• Stated problem: Only the lines from the one containing "Model this scene" through the one containing "return tuple((v /" belong in the answer; copy them exactly and leave out pictures.

——

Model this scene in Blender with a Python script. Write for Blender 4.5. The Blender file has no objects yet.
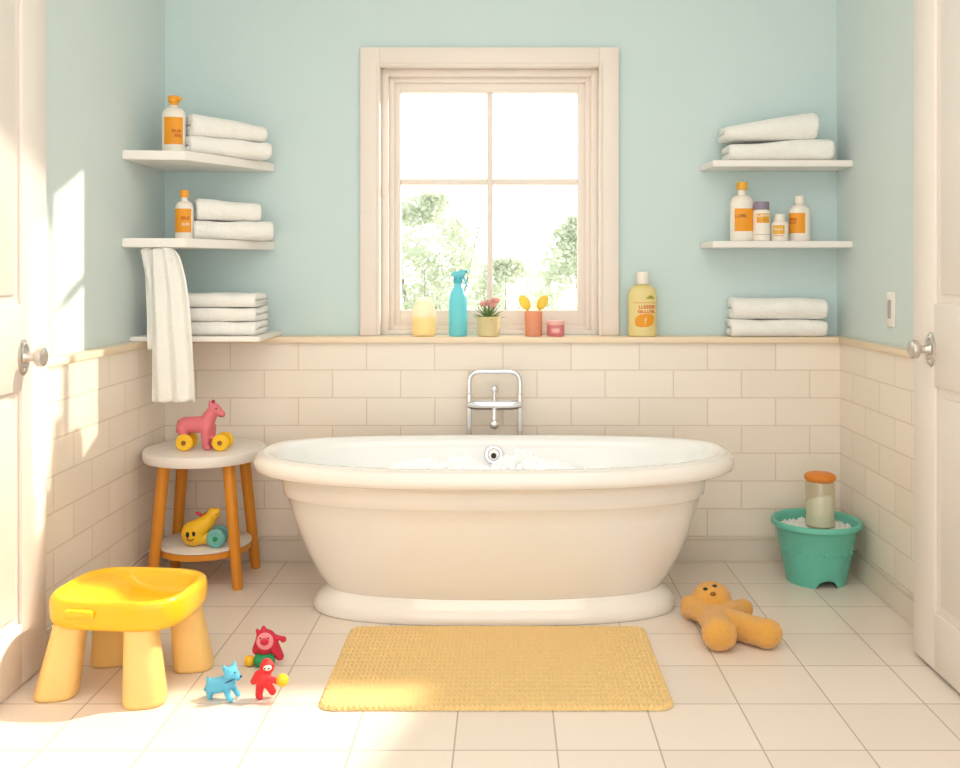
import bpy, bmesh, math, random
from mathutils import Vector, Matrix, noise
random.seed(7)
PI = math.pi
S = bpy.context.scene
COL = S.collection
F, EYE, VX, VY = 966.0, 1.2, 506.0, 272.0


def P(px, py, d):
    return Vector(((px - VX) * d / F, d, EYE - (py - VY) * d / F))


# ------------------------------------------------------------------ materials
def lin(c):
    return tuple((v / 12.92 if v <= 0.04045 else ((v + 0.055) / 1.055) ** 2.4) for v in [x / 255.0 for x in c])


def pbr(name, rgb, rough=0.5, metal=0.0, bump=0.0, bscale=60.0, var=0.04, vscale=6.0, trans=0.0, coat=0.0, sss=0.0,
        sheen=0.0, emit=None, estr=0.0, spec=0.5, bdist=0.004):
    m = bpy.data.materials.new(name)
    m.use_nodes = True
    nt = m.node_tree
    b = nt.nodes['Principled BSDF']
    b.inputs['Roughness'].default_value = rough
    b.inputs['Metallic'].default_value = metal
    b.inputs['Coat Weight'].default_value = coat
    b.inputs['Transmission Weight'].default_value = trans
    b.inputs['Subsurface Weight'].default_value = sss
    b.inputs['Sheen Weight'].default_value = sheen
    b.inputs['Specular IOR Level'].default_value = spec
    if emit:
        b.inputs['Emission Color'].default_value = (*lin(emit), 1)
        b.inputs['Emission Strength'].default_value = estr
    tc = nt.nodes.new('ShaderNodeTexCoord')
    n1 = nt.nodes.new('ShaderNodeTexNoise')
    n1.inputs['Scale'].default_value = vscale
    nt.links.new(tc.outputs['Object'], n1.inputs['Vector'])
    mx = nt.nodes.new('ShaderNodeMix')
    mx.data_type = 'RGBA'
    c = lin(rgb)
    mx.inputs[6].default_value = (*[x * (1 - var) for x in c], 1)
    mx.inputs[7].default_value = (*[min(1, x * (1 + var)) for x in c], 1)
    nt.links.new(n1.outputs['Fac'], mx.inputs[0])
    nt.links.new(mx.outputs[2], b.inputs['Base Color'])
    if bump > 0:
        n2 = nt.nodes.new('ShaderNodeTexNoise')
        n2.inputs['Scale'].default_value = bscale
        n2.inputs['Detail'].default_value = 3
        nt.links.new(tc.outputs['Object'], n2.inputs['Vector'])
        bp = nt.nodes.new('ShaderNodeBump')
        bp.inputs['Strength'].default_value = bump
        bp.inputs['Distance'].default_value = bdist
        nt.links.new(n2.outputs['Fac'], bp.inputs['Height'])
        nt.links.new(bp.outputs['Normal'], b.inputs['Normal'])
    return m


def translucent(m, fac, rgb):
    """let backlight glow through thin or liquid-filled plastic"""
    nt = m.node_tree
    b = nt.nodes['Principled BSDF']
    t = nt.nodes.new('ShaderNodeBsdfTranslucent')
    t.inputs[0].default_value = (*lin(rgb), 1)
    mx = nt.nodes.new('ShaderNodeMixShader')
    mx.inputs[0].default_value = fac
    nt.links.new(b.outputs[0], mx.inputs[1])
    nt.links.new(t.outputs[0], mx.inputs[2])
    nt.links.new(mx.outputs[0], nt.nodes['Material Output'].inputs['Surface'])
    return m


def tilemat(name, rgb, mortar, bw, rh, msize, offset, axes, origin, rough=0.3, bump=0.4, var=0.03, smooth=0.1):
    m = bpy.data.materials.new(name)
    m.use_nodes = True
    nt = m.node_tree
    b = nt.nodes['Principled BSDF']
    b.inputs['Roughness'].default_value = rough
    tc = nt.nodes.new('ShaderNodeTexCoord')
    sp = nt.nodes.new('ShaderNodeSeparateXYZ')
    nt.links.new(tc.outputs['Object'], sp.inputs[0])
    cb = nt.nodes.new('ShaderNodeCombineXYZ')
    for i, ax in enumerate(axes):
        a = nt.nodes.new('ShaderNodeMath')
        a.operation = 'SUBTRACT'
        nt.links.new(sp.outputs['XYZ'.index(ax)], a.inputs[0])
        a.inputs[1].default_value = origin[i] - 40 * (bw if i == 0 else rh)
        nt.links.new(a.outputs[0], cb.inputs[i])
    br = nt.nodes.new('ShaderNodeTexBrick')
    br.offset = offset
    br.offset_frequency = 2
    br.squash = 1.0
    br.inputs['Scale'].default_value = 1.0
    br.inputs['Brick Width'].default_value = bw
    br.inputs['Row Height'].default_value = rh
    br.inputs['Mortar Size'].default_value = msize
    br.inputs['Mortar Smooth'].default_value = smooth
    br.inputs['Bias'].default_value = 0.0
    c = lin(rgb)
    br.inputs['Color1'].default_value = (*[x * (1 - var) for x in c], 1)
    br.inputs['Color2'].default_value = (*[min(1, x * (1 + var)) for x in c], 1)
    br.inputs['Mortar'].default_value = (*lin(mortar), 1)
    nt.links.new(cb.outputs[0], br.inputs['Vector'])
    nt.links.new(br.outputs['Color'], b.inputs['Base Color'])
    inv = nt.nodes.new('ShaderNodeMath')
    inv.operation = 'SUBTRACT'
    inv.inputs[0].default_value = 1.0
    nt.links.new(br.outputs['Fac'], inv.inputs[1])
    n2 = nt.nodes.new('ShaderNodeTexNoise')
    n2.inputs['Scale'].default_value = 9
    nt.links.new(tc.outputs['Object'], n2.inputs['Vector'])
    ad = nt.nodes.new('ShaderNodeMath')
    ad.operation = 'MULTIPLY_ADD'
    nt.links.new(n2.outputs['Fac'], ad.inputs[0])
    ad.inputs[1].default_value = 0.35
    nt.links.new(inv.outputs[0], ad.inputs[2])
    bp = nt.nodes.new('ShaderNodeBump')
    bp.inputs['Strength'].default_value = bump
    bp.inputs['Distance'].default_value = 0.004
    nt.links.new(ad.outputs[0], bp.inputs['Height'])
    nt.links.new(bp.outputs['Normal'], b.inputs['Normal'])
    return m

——

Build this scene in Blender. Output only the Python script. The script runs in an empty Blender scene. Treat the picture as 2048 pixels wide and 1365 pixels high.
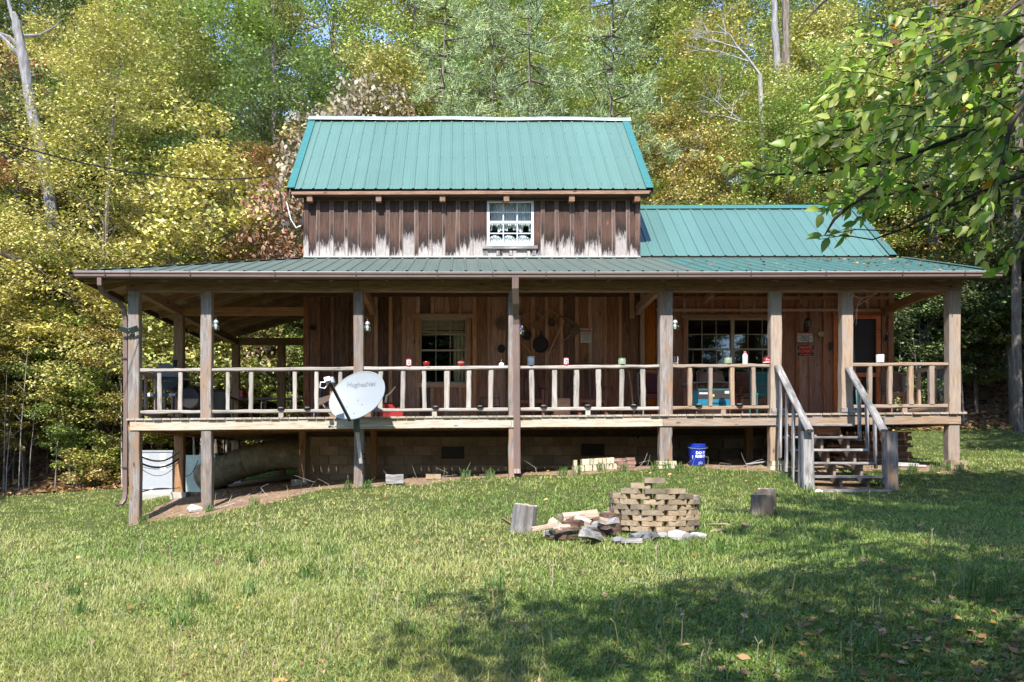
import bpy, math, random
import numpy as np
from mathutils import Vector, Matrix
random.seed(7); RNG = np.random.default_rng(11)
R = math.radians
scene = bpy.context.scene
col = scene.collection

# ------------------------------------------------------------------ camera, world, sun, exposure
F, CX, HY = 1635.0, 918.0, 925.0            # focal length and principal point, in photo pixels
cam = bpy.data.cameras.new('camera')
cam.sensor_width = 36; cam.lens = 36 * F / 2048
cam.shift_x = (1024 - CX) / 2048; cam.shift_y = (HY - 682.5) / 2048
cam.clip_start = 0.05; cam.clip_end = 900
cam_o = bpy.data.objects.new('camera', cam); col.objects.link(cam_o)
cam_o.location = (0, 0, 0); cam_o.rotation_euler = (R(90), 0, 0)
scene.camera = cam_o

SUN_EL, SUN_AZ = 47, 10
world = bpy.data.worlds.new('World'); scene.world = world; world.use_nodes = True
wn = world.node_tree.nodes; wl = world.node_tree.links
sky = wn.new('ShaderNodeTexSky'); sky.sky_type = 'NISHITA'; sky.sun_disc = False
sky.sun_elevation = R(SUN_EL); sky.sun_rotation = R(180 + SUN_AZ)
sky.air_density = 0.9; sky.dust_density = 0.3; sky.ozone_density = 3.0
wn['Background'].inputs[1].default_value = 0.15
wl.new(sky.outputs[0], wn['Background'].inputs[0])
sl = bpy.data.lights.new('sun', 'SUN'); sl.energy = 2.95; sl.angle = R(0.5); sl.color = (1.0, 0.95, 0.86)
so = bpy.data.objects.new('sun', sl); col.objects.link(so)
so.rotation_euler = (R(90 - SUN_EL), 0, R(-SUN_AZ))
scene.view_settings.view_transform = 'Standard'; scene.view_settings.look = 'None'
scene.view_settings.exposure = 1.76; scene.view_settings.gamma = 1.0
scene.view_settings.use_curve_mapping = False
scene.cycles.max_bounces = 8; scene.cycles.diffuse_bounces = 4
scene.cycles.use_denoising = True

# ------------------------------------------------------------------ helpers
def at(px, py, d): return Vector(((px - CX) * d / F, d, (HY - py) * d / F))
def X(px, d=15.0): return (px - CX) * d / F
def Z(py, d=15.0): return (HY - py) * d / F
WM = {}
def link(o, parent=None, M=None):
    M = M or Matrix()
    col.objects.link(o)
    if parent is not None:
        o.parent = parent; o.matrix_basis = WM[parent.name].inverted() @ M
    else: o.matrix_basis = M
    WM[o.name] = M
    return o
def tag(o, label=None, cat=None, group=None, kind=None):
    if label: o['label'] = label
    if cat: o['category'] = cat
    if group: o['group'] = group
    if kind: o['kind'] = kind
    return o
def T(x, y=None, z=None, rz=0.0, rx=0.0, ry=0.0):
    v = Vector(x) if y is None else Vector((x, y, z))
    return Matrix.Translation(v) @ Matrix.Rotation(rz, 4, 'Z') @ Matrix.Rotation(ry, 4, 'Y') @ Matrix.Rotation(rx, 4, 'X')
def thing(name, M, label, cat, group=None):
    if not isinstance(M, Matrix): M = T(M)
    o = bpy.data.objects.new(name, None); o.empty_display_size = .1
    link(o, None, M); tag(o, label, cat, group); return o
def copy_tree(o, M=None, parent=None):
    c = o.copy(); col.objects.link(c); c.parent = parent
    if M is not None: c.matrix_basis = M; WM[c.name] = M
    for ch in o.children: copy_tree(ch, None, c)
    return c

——

• Output for this exercise:
Model this scene in Blender with a Python script. Write for Blender 4.5. The Blender file has no objects yet.
import bpy, bmesh, math, random
from mathutils import Vector, Matrix, noise
random.seed(7)
PI = math.pi
S = bpy.context.scene
COL = S.collection
F, EYE, VX, VY = 966.0, 1.2, 506.0, 272.0


def P(px, py, d):
    return Vector(((px - VX) * d / F, d, EYE - (py - VY) * d / F))


# ------------------------------------------------------------------ materials
def lin(c):
    return tuple((v / 12.92 if v <= 0.04045 else ((v + 0.055) / 1.055) ** 2.4) for v in [x / 255.0 for x in c])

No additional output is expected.